A variety of reasons explain why NXPI trades at a discount to peers, but the largest is the breaking of quite possibly the most crowded merger arbitrage trade in US history, leading to massive forced selling/de-risking. The natural buyer pool to offset this has been slow to react due to: (1) a lack of education on a company that has not been giving guidance, holding calls, updating their financial model, or generally engaging with the investment community in 2 years given the Qualcomm merger, (2) fear of an unengaged management (due to the same merger) and restrictions on business operation during the pendency of said merger, and (3) a lack of understanding of the NXPI that is emerging as a standalone company, given the evolution of the business over NXPI’s 8 year public life. NXPI IPO’d on 8/6/10 and was throughout much of its earlier years a much different company with lower margins, less disruptive end markets, and a shallower breadth of product offerings. The acquisition of Freescale (FSL) in 2015 changed the latter two, but led to a transformational year with margin erosion (integration) and higher debt. In mid-2016, NXPI set out to change this by announcing the divestiture of their lower margin Standard Products business (which targeted 30-34% gross margins and 20-24% operating margins vs their HPMS business they kept targeting 54-58% gross margins and 32-35% operating margins) in June of 2016 to Jianguang Asset Management and Wise Road Capital for $2.75bn. By the time Qualcomm entered the picture in late Sept 2016 (deal officially inked 10/27/16), NXPI was a much different company than it had ever been before. But, with the Standard Products divestiture not completed until 2017 and NXPI no longer holding earnings calls, marketing, or explaining the new value proposition to investors, most are still just now getting up to speed (NXPI held it’s first analyst day since 2016 on 9/11/18) on why this business deserves a much higher multiple than the NXPI of 2016.


NXPI operates in 4 main segments (the HPMS business), plus it’s Corporate & Other group. These are Automotive, Secure Connected Devices (“SCD”), Secure Interfaces & Infrastructure (“SI&I”), and Secure Identification Solutions (“SIS”). These four segments are exposed to the four major end-markets that NXPI targets: Automotive, Industrial & IoT, Communications Infrastructure, and Mobile. I break down, the four segments below by size, demonstrating the powerful revenue growth opportunities and leadership position of NXPI.


Auto (42.2% of 3Q18 TTM Revs [3Q18 est at midpoint of guide] at $3.98bn)


NXPI’s largest segment is it’s automotive segment, which focuses entirely on the automotive end-market as one would expect.

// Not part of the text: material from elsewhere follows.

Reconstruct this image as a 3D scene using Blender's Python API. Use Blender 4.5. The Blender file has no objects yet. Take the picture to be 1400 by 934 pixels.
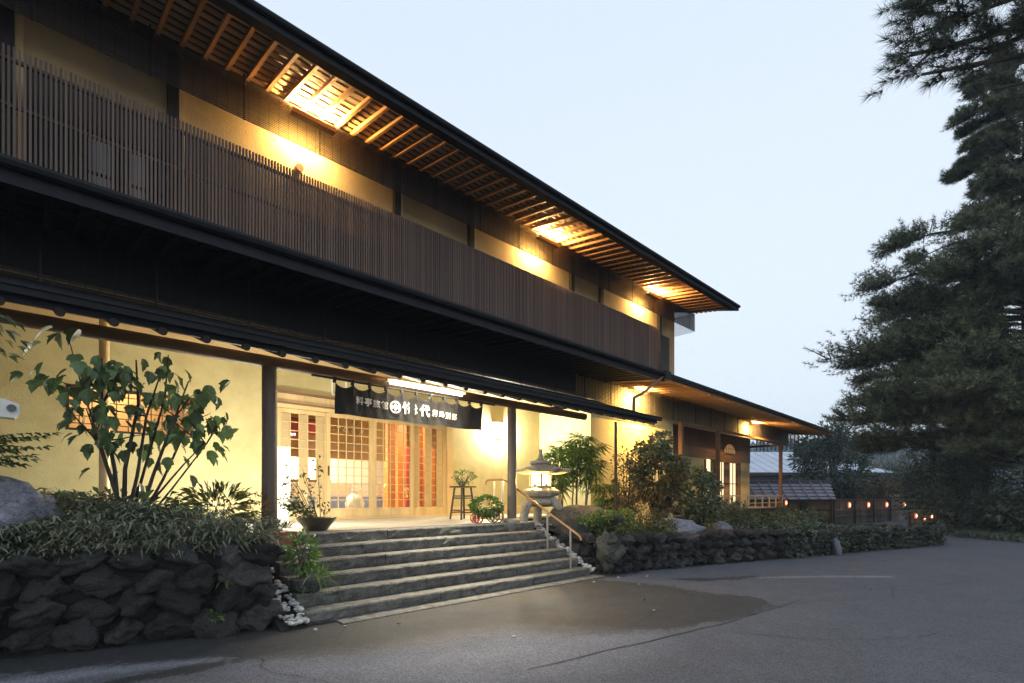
import bpy, bmesh, math, random
import numpy as np
from mathutils import Vector, Matrix, noise
random.seed(7); np.random.seed(7)
SC = bpy.context.scene
C = SC.collection
PI = math.pi
# ------------------------------------------------------------------ camera, sky, sun, exposure
cam_d = bpy.data.cameras.new('camera'); cam = bpy.data.objects.new('camera', cam_d); C.objects.link(cam)
cam_d.sensor_width = 36; cam_d.lens = 18.0; cam_d.shift_y = 0.1514; cam_d.clip_start = .05; cam_d.clip_end = 3000
cam.location = (0, 0, 1.23); cam.rotation_euler = (PI/2, 0, -math.atan2(.6931, .7208))
SC.camera = cam
world = bpy.data.worlds.new('World'); SC.world = world; world.use_nodes = True
wn = world.node_tree.nodes; wl = world.node_tree.links; wn.clear()
wo = wn.new('ShaderNodeOutputWorld'); bg = wn.new('ShaderNodeBackground'); bg2 = wn.new('ShaderNodeBackground'); add = wn.new('ShaderNodeAddShader')
sky = wn.new('ShaderNodeTexSky'); sky.sky_type = 'NISHITA'; sky.sun_disc = False
SUN_EL, SUN_AZ = math.radians(3.0), math.radians(250)
sky.sun_elevation = SUN_EL; sky.sun_rotation = SUN_AZ; sky.air_density = 1.0; sky.dust_density = .6; sky.ozone_density = 4
bg.inputs[1].default_value = .06
wl.new(sky.outputs[0], bg.inputs[0])
# thin even overcast over the whole sky: paler towards the horizon
tc = wn.new('ShaderNodeTexCoord'); sep = wn.new('ShaderNodeSeparateXYZ'); ramp = wn.new('ShaderNodeValToRGB')
nz = wn.new('ShaderNodeTexNoise'); nz.inputs['Scale'].default_value = 1.6; nz.inputs['Detail'].default_value = 3
wl.new(tc.outputs['Generated'], sep.inputs[0]); wl.new(tc.outputs['Generated'], nz.inputs['Vector'])
ma = wn.new('ShaderNodeMath'); ma.operation = 'MULTIPLY_ADD'; ma.inputs[1].default_value = .16; 
wl.new(nz.outputs[0], ma.inputs[0]); wl.new(sep.outputs['Z'], ma.inputs[2]); wl.new(ma.outputs[0], ramp.inputs[0])
cr = ramp.color_ramp; cr.elements[0].position = .05; cr.elements[0].color = (.845, .885, .925, 1)
cr.elements[1].position = .85; cr.elements[1].color = (.67, .765, .88, 1)
e = cr.elements.new(.45); e.color = (.775, .845, .915, 1)
wl.new(ramp.outputs[0], bg2.inputs[0]); bg2.inputs[1].default_value = 1.0
wl.new(bg.outputs[0], add.inputs[0]); wl.new(bg2.outputs[0], add.inputs[1]); wl.new(add.outputs[0], wo.inputs[0])
sun_d = bpy.data.lights.new('sun', 'SUN'); sun_d.energy = .08; sun_d.angle = math.radians(20); sun_d.color = (1, .93, .85)
sun = bpy.data.objects.new('sun', sun_d); C.objects.link(sun); sun.location = (0, -20, 30)
sun.rotation_euler = (math.radians(70), 0, math.radians(-35))
vs = SC.view_settings
vs.view_transform = 'Standard'; vs.look = 'None'; vs.exposure = .16; vs.gamma = 1
SC.cycles.max_bounces = 6; SC.cycles.diffuse_bounces = 3; SC.cycles.glossy_bounces = 3
SC.cycles.transparent_max_bounces = 10; SC.cycles.sample_clamp_indirect = 4
# ------------------------------------------------------------------ helpers
WM = {}
def meta(o, label=None, cat=None, group=None, kind=None):
    if label: o['label'] = label
    if cat: o['category'] = cat
    if group: o['group'] = group
    if kind: o['kind'] = kind
    return o
def link(o, parent=None, mat4=None):
    C.objects.link(o); m = mat4 or Matrix.Identity(4)
    o.matrix_basis = m; WM[o.name] = m
    if parent is not None:
        o.parent = parent; o.matrix_parent_inverse = WM[parent.name].inverted()
    return o
def thing(name, label, cat, loc, group=None):
    o = bpy.data.objects.new(name, None); o.empty_display_size = .2
    link(o, None, Matrix.Translation(loc)); return meta(o, label, cat, group)
def obj(name, me, parent=None, mat4=None):
    return link(bpy.data.objects.new(name, me), parent, mat4)
def copy_tree(root, loc, label=None, rotz=0, scale=1):
    r = root.copy(); C.objects.link(r); r.location = loc; r.rotation_euler = (0, 0, rotz); r.scale = (scale,)*3
    if label: r['label'] = label
    def rec(a, b):
        for ch in list(a.children):
            c = ch.copy(); C.objects.link(c); c.parent = b; rec(ch, c)
    rec(root, r); return r
class MB:
    def __init__(s): s.v = []; s.f = []
    def add(s, vs, fs):
        n = len(s.v); s.v += [tuple(v) for v in vs]; s.f += [tuple(i+n for i in f) for f in fs]; return s
    def box(s, x0, y0, z0, x1, y1, z1, M=None):
        vs = [(x0,y0,z0),(x1,y0,z0),(x1,y1,z0),(x0,y1,z0),(x0,y0,z1),(x1,y0,z1),(x1,y1,z1),(x0,y1,z1)]
        if M is not None: vs = [M @ Vector(v) for v in vs]
        return s.add(vs, [(0,3,2,1),(4,5,6,7),(0,1,5,4),(1,2,6,5),(2,3,7,6),(3,0,4,7)])
    def bar(s, a, b, w, h):      # box-section bar from a to b
        a, b = Vector(a), Vector(b); d = (b-a).normalized()
        u = d.cross(Vector((0,0,1)));  u = u.normalized() if u.length > 1e-4 else Vector((1,0,0))
        t = u.cross(d); vs = []
        for p in (a, b):
            for i, j in ((-1,-1),(1,-1),(1,1),(-1,1)): vs.append(p+u*(i*w/2)+t*(j*h/2))
        return s.add(vs, [(0,1,2,3),(7,6,5,4),(0,4,5,1),(1,5,6,2),(2,6,7,3),(3,7,4,0)])
    def tube(s, pts, rad, n=8, jit=0):
        pts = [Vector(p) for p in pts]; m = len(pts)
        if not hasattr(rad, '__len__'): rad = [rad]*m
        base = len(s.v); ref = Vector((0,0,1)); prev = None
        for i, p in enumerate(pts):
            d = (pts[min(i+1,m-1)]-pts[max(i-1,0)]).normalized()
            if prev is None:
                u = d.cross(ref); u = u.normalized() if u.length > .05 else d.cross(Vector((1,0,0))).normalized()
            else:
                u = prev-d*prev.dot(d); u.normalize()
            prev = u; w = d.cross(u)
            for k in range(n):
                a = 2*PI*k/n; r = rad[i]*(1+jit*(random.random()-.5))
                s.v.append(tuple(p+(u*math.cos(a)+w*math.sin(a))*r))
        for i in range(m-1):
            for k in range(n):
                k2 = (k+1) % n
                s.f.append((base+i*n+k, base+i*n+k2, base+(i+1)*n+k2, base+(i+1)*n+k))
        s.f.append(tuple(base+k for k in range(n))[::-1]); s.f.append(tuple(base+(m-1)*n+k for k in range(n)))
        return s
    def lathe(s, prof, n=24, c=(0,0,0), sq=None, jit=0, rot=0):   # prof: (r,z) list
        base = len(s.v); m = len(prof)
        for r, z in prof:
            for k in range(n):
                a = 2*PI*k/n+rot; rr = r*(1+jit*(random.random()-.5))
                s.v.append((c[0]+rr*math.cos(a), c[1]+rr*math.sin(a), c[2]+z))
        for i in range(m-1):
            for k in range(n):
                k2 = (k+1) % n; s.f.append((base+i*n+k, base+i*n+k2, base+(i+1)*n+k2, base+(i+1)*n+k))
        s.f.append(tuple(base+k for k in range(n))[::-1]); s.f.append(tuple(base+(m-1)*n+k for k in range(n)))
        return s
    def quad(s, *p): return s.add(p, [tuple(range(len(p)))])
    def prism(s, poly, axis, a0, a1):   # poly of 2D points extruded along axis ('x','y','z')
        n = len(poly)
        def mk(p, a): return (a, p[0], p[1]) if axis == 'x' else ((p[0], a, p[1]) if axis == 'y' else (p[0], p[1], a))
        vs = [mk(p, a0) for p in poly]+[mk(p, a1) for p in poly]
        fs = [tuple(range(n))[::-1], tuple(range(n, 2*n))]+[(i, (i+1) % n, n+(i+1) % n, n+i) for i in range(n)]
        return s.add(vs, fs)
    def mesh(s, name, mat, smooth=False):
        me = bpy.data.meshes.new(name); me.from_pydata(s.v, [], s.f)
        if mat: me.materials.append(mat)
        bm = bmesh.new(); bm.from_mesh(me); bmesh.ops.recalc_face_normals(bm, faces=bm.faces)
        bm.to_mesh(me); bm.free()
        if smooth:
            me.polygons.foreach_set('use_smooth', [True]*len(me.polygons))
            try: me.set_sharp_from_angle(angle=math.radians(45))
            except Exception: pass
        return me
    def build(s, name, mat, parent=None, smooth=False, mat4=None):
        return obj(name, s.mesh(name, mat, smooth), parent, mat4)
def box(name, mat, parent, x0, y0, z0, x1, y1, z1): return MB().box(x0,y0,z0,x1,y1,z1).build(name, mat, parent)
def unit_mesh(name, mat): return MB().box(-.5,-.5,-.5,.5,.5,.5).mesh(name, mat)
def place(name, me, parent, loc, scale=(1,1,1), rz=0, rot=None):
    R = rot if rot is not None else Matrix.Rotation(rz, 4, 'Z')
    return obj(name, me, parent, Matrix.Translation(loc) @ R @ Matrix.Diagonal((*scale, 1)))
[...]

NXPI holds the #1 global automotive semiconductor market position (~13% share, followed by Infineon at ~11%, Renesas at ~10%, and Texas instruments at ~8%) with key leadership positions in it’s core competencies (#1 market position in Connectivity, Radar [ADAS], Powertain & Vehicle Dynamics, Body & Comfort, Connected Infotainment, and Secure Network & Gateways).



Key products include in-vehicle networking (short range communication among vehicle systems and applications), entertainment (radio/audio such as amplifiers), telematics, keyless entry, radar sensors for ADAS functionality, and battery cell management for electrification of vehicles. NXPI is guiding for 7-10% revenue CAGR from 2018 – 2021, driven by positions in new applications (radar, network processing + Ethernet, ADAS, and EV) growing 20-28%, core applications (infotainment, powertrain, general purpose MCUs, secure car) growing 6-8%, and legacy products (8-bit MCU) falling -7 to -8%.